» Exercise directions: Copy out every line in which the string "dark" occurs.

» Dataset excerpt:
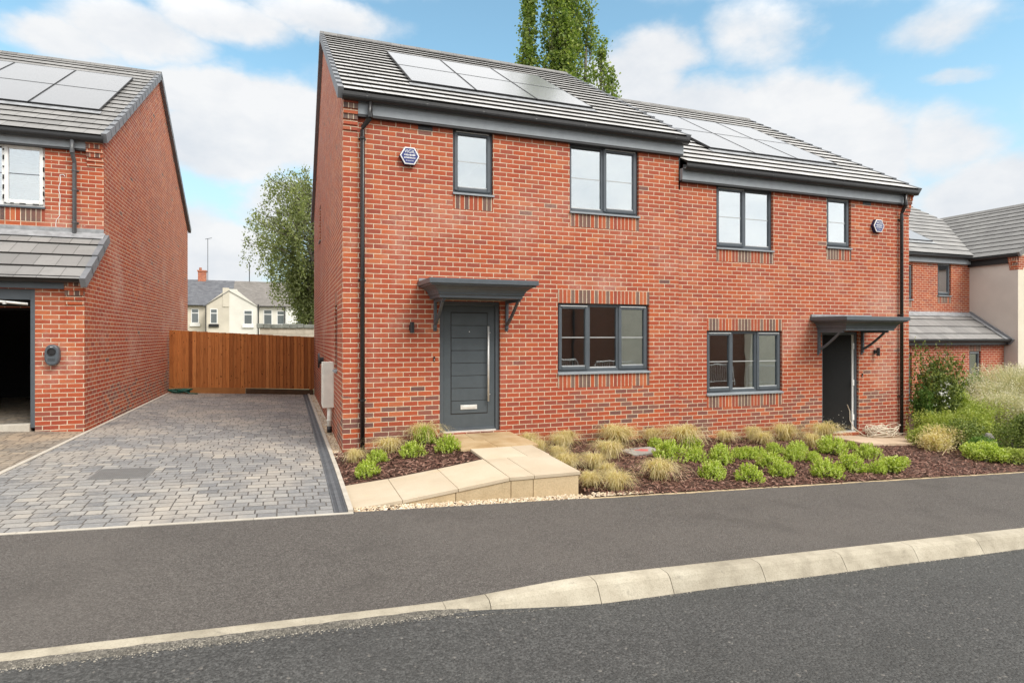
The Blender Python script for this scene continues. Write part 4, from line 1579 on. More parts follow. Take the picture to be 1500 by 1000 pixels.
# garage lean-to
mb = MB()
Sg, gg, Lg = slope(mb, lambda u, v, z: (u, YG + v, z), X0, XL + .03, -.26, 2.43, 1.13, 4, .67, .035)
gr = mb.build("garage_roof", [M_['tile_left'], M_['tile_edge_shade']], h3, normals=False)
mb = MB()
verge_caps(mb, Sg, gg, 4, XL + .03, -.03, .055)
mb.build("verge", M_['verge'], gr)
mb = MB()
mb.hexa([Sg(X0, Lg - .2, .035), Sg(XL + .03, Lg - .2, .035), Sg(XL + .03, Lg, .03), Sg(X0, Lg, .03), Sg(X0, Lg - .2, .043), Sg(XL + .03, Lg - .2, .043), Sg(XL + .03, Lg, .05), Sg(X0, Lg, .05)])
mb.box(X0, XL - .003, YL - .012, YL - .002, 3.36, 3.48)
mb.build("lead_flashing", M_['lead'], gr)
mb = MB()
mb.mbox(Mg, X0, XL - .265, 0, .085, 2.30, 2.46)
mb.build("garage_fascia", M_['grey'], h3)
gutter(h3, Mg, X0, XL + .03, 2.455, dd=.17)
corbel(h3, Mg, XL - .262, XL - .002, 2.50, n=6, mat=M_['brick_left'])
mb = MB()
mb.mbox(Mg, -7.6, -4.66, -.14, -.02, 2.12, 2.29)
mb.mbox(Mg, -4.66, -4.60, -.14, .0, .05, 2.29)
mb.mbox(Mg, -7.6, -7.54, -.14, .0, .05, 2.29)
gf = mb.build("garage_frame", M_['grey'], h3)
mb = MB()
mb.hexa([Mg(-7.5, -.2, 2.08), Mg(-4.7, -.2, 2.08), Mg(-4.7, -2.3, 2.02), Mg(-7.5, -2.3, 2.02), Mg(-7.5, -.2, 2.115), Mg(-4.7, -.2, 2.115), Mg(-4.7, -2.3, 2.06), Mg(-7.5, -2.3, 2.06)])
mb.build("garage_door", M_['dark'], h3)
mb = MB()
mb.tube([(-7.0, YG + .02, 2.09), (-5.1, YG - .0, 2.085), (-4.72, YG + .08, 2.05)], .022, 8)
mb.box(-5.02, -4.98, YG - .02, YG + .02, 2.04, 2.085)
mb.build("door_rail", M_['steel'], h3)
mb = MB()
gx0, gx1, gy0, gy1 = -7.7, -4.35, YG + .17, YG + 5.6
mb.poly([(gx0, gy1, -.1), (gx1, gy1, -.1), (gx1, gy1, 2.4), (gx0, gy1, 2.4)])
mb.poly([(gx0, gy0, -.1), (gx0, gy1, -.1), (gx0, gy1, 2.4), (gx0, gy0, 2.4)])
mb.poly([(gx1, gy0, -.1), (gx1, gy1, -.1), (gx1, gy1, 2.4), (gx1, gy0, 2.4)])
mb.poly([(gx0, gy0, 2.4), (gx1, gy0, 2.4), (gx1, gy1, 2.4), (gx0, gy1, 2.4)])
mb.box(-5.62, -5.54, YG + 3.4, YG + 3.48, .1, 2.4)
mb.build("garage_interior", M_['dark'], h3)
mb = MB()
mb.poly([(gx0, YG, .092), (gx1, YG, .092), (gx1, gy1, .092), (gx0, gy1, .092)])
mb.build("garage_floor", M_['paver_b'], h3)
mb = MB()
mb.box(-7.6, -5.16, YG - .05, YG + .12, -.1, .135)
mb.box(-5.155, -4.665, YG - .03, YG + .12, -.1, .115)
bevel(mb.build("garage_threshold", M_['edging'], h3), .01)
# car charger on the pier
mb = MB()
cxx, czz = -4.345, 1.22


def oval(dd, sx, sz, e=2.6):
    out = []
    for k in range(28):
        a = k * 2 * math.pi / 28
        c, s = math.cos(a), math.sin(a)
        out.append(Mg(cxx + sx * math.copysign(abs(c) ** (2 / e), c), dd, czz + sz * math.copysign(abs(s) ** (2 / e), s)))
    return out


rings = [oval(.0, .098, .165), oval(.075, .105, .172), oval(.10, .098, .165), oval(.112, .085, .15)]
for r0, r1 in zip(rings[:-1], rings[1:]):
    for k in range(28):
        j = (k + 1) % 28
        mb.poly([r0[k], r0[j], r1[j], r1[k]])
mb.poly(rings[-1])
evc = mb.build("car_charger", M_['grey'], h3, smooth=False)
mb = MB()
czz = 1.275
rings = [oval(.11, .060, .062, 2.1), oval(.125, .058, .060, 2.1), oval(.125, .048, .050, 2.1), oval(.116, .045, .047, 2.1)]
for r0, r1 in zip(rings[:-1], rings[1:]):
    for k in range(28):
        j = (k + 1) % 28
        mb.poly([r0[k], r0[j], r1[j], r1[k]])
mb.poly(rings[-1])
mb.build("socket", M_['gutter'], evc)
mb = MB()
mb.mbox(Mg, cxx - .018, cxx + .018, .112, .1135, 1.352, 1.358, 0)
mb.build("status_bar", M_['white'], evc)
mb = MB()
for k in range(9):
    mb.mbox(Mg, cxx - .05 + k * .0112, cxx - .043 + k * .0112, .112, .1132, 1.15, 1.162)
    mb.mbox(Mg, cxx - .05 + k * .0112, cxx - .042 + k * .0112, .112, .1132, 1.128, 1.14)
mb.build("small_print", M_['gutter'], evc)
# lime run on the upper wall
mb = MB()
rr = random.Random(2)
pth = [(-4.595, YL - .004, 4.42)]
for k in range(14):
    pth.append((-4.6 - (.05 if k > 9 else 0) + rr.uniform(-.012, .012), YL - .004, 4.36 - k * .075))
mb.tube(pth, .006, 5)
mb.tube([(-4.595, YL - .004, 4.42), (-4.54, YL - .004, 4.43), (-4.52, YL - .004, 4.40)], .006, 5)
mb.build("lime_run", M_['white'], h3)

# ------------------------------------------------------------------ house on the right
h4 = thing("brick_house", "red brick house at the right edge with a beige rendered wing and tiled lean-to", "house", (21.4, 3.4, -1.1), "red brick houses")
YR = 4.9
Mr = lambda u, d, z: (u, YR - d, z)
mb = MB()
wr = [(19.849, 20.506, 2.88, 4.02), (17.99, 18.657, 2.72, 3.9)]
mb.wall(Mr, 13.5, 24.5, -1.5, 4.25, wr, .1)
mb.wall(lambda u, d, z: (24.5 + d, u, z), YR, 15, -1.5, 4.3)
pts = [(24.5, YR, 4.3), (24.5, 15, 4.3), (24.5, YR + 5.05, 7.4), ]
mb.poly(pts, 0, [(q[1], q[2]) for q in pts])
mb.wall(lambda u, d, z: (13.5 - d, u, z), YR, 15, -1.5, 4.3)
pts = [(13.5, YR, 4.3), (13.5, 15, 4.3), (13.5, YR + 5.05, 7.4), ]
mb.poly(pts, 0, [(q[1], q[2]) for q in pts])
mb.build("wall", M_['brick_far'], h4)
for wv in wr:
    make_window(h4, Mr, *wv, [(1, 's')], M_['glass_up'], bar=0)
    soldier(h4, Mr, wv[0], wv[1], wv[2] - .225, wv[2] - .002)
mb = MB()
mb.mbox(Mr, 13.5, 21.44, 0, .1, 4.0, 4.2)
mb.build("fascia", M_['grey_soft'], h4)
gutter(h4, Mr, 13.5, 21.3, 4.22, dd=.16)
ro4, S4 = make_roof(h4, lambda u, v, z: (u, YR + v, z), 13.4, 24.6, 5.05, 4.29, 15, M_['tile_left'], capsL=False, capsR=False, lift=0.028)
solar(h4, S4, [14.6, 15.8, 17.0, 18.2, 19.4, 20.55], 1.0, 2.6, rows=1)
# lean-to
YP = 3.8
Mp = lambda u, d, z: (u, YP - d, z)
wp = [(19.72, 20.27, -.35, 1.05), (16.6, 17.12, -.45, 1.03)]
mb = MB()
mb.wall(Mp, 13.5, 21.42, -1.6, 1.36, wp, .1)
mb.build("lean_to_wall", M_['brick_far'], h4)
for wv in wp:
    make_window(h4, Mp, *wv, [(1, 's')], M_['glass'], bar=.38)
    soldier(h4, Mp, wv[0], wv[1], 1.052, 1.277)
mb = MB()
Sp, gp, Lp = slope(mb, lambda u, v, z: (u, YP + v, z), 13.5, 21.5, -.2, 1.37, 1.1, 4, .72, .03)
lr = mb.build("lean_to_roof", [M_['tile_left'], M_['tile_edge_shade']], h4, normals=False)
mb = MB()
mb.hexa([Sp(13.5, Lp - .22, .034), Sp(21.5, Lp - .22, .034), Sp(21.5, Lp, .03), Sp(13.5, Lp, .03), Sp(13.5, Lp - .22, .042), Sp(21.5, Lp - .22, .042), Sp(21.5, Lp, .06), Sp(13.5, Lp, .06)])
mb.hexa([Sp(21.2, -.02, .036), Sp(21.36, -.02, .036), Sp(21.36, Lp, .03), Sp(21.2, Lp, .03), Sp(21.2, -.02, .05), Sp(21.36, -.02, .05), Sp(21.36, Lp, .05), Sp(21.2, Lp, .05)])
mb.build("lead_flashing", M_['lead'], lr)
mb = MB()
mb.hexa([Sp(21.36, -.06, -.1), Sp(21.52, -.06, -.1), Sp(21.52, Lp, -.1), Sp(21.36, Lp, -.1), Sp(21.36, -.06, .1), Sp(21.52, -.06, .1), Sp(21.52, Lp, .1), Sp(21.36, Lp, .1)])
mb.build("verge", M_['verge'], lr)
mb = MB()
mb.mbox(Mp, 13.5, 21.5, 0, .15, 1.25, 1.36)
mb.build("lean_to_fascia", M_['gutter'], h4)
gutter(h4, Mp, 13.5, 21.52, 1.40, dd=.2)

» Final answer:
mb.build("garage_door", M_['dark'], h3)
mb.build("garage_interior", M_['dark'], h3)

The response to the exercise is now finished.